All of the data should be output character for character, except the pictures.

### Data block
+ + +

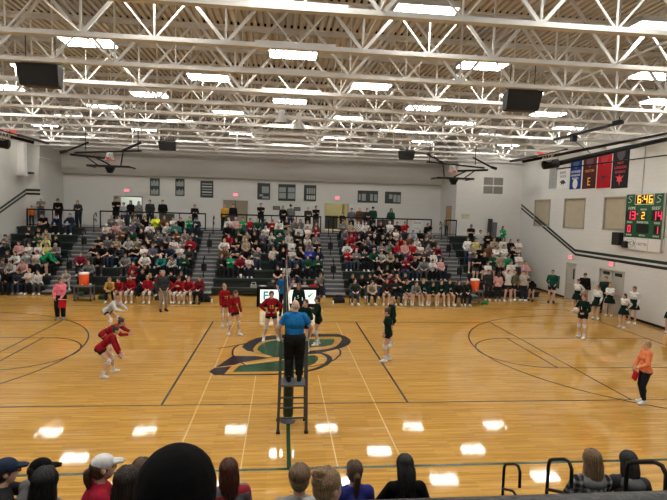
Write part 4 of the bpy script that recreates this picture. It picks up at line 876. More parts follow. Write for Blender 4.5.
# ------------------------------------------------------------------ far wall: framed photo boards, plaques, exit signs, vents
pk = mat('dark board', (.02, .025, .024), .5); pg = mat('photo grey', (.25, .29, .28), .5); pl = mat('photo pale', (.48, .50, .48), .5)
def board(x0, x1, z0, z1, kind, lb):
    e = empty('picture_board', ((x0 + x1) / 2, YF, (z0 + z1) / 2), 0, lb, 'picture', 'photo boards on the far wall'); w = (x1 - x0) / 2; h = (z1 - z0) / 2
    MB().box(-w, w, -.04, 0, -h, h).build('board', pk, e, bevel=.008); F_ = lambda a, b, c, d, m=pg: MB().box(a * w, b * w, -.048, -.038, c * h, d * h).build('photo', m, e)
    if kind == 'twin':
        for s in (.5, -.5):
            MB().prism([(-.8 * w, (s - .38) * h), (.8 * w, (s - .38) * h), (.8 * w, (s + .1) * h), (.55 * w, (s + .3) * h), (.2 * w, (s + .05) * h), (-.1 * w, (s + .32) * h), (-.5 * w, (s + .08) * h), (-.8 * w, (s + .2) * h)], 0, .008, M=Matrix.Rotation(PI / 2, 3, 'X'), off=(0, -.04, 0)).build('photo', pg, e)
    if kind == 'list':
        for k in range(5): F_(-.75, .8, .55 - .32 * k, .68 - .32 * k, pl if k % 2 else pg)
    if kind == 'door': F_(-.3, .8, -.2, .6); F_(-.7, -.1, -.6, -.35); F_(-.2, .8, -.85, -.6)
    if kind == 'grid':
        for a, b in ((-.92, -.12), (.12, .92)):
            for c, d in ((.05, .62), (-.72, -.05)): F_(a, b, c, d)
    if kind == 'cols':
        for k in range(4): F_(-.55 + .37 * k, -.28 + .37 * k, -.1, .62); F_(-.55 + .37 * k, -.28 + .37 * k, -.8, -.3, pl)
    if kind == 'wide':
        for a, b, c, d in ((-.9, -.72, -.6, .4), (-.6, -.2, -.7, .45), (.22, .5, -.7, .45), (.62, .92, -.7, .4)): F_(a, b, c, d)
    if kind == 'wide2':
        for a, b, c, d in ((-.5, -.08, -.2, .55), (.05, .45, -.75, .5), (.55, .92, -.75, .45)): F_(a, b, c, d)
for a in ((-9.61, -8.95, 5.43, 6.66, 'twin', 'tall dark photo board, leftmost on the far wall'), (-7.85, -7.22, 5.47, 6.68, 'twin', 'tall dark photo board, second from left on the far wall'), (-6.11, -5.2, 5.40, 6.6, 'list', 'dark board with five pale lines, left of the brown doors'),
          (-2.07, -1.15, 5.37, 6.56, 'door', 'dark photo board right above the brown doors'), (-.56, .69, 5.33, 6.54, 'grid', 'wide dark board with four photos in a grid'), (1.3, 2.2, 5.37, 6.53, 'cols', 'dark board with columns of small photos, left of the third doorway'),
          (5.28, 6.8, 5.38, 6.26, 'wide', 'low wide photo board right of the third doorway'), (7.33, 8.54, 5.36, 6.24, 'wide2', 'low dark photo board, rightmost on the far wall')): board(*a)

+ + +

### The response
Write part 4 of the bpy script that recreates this picture. It picks up at line 876. More parts follow. Write for Blender 4.5.
# ------------------------------------------------------------------ far wall: framed photo boards, plaques, exit signs, vents
pk = mat('dark board', (.02, .025, .024), .5); pg = mat('photo grey', (.25, .29, .28), .5); pl = mat('photo pale', (.48, .50, .48), .5)
def board(x0, x1, z0, z1, kind, lb):
    e = empty('picture_board', ((x0 + x1) / 2, YF, (z0 + z1) / 2), 0, lb, 'picture', 'photo boards on the far wall'); w = (x1 - x0) / 2; h = (z1 - z0) / 2
    MB().box(-w, w, -.04, 0, -h, h).build('board', pk, e, bevel=.008); F_ = lambda a, b, c, d, m=pg: MB().box(a * w, b * w, -.048, -.038, c * h, d * h).build('photo', m, e)
    if kind == 'twin':
        for s in (.5, -.5):
            MB().prism([(-.8 * w, (s - .38) * h), (.8 * w, (s - .38) * h), (.8 * w, (s + .1) * h), (.55 * w, (s + .3) * h), (.2 * w, (s + .05) * h), (-.1 * w, (s + .32) * h), (-.5 * w, (s + .08) * h), (-.8 * w, (s + .2) * h)], 0, .008, M=Matrix.Rotation(PI / 2, 3, 'X'), off=(0, -.04, 0)).build('photo', pg, e)
    if kind == 'list':
        for k in range(5): F_(-.75, .8, .55 - .32 * k, .68 - .32 * k, pl if k % 2 else pg)
    if kind == 'door': F_(-.3, .8, -.2, .6); F_(-.7, -.1, -.6, -.35); F_(-.2, .8, -.85, -.6)
    if kind == 'grid':
        for a, b in ((-.92, -.12), (.12, .92)):
            for c, d in ((.05, .62), (-.72, -.05)): F_(a, b, c, d)
    if kind == 'cols':
        for k in range(4): F_(-.55 + .37 * k, -.28 + .37 * k, -.1, .62); F_(-.55 + .37 * k, -.28 + .37 * k, -.8, -.3, pl)
    if kind == 'wide':
        for a, b, c, d in ((-.9, -.72, -.6, .4), (-.6, -.2, -.7, .45), (.22, .5, -.7, .45), (.62, .92, -.7, .4)): F_(a, b, c, d)
    if kind == 'wide2':
        for a, b, c, d in ((-.5, -.08, -.2, .55), (.05, .45, -.75, .5), (.55, .92, -.75, .45)): F_(a, b, c, d)
for a in ((-9.61, -8.95, 5.43, 6.66, 'twin', 'tall dark photo board, leftmost on the far wall'), (-7.85, -7.22, 5.47, 6.68, 'twin', 'tall dark photo board, second from left on the far wall'), (-6.11, -5.2, 5.40, 6.6, 'list', 'dark board with five pale lines, left of the brown doors'),
          (-2.07, -1.15, 5.37, 6.56, 'door', 'dark photo board right above the brown doors'), (-.56, .69, 5.33, 6.54, 'grid', 'wide dark board with four photos in a grid'), (1.3, 2.2, 5.37, 6.53, 'cols', 'dark board with columns of small photos, left of the third doorway'),
          (5.28, 6.8, 5.38, 6.26, 'wide', 'low wide photo board right of the third doorway'), (7.33, 8.54, 5.36, 6.24, 'wide2', 'low dark photo board, rightmost on the far wall')): board(*a)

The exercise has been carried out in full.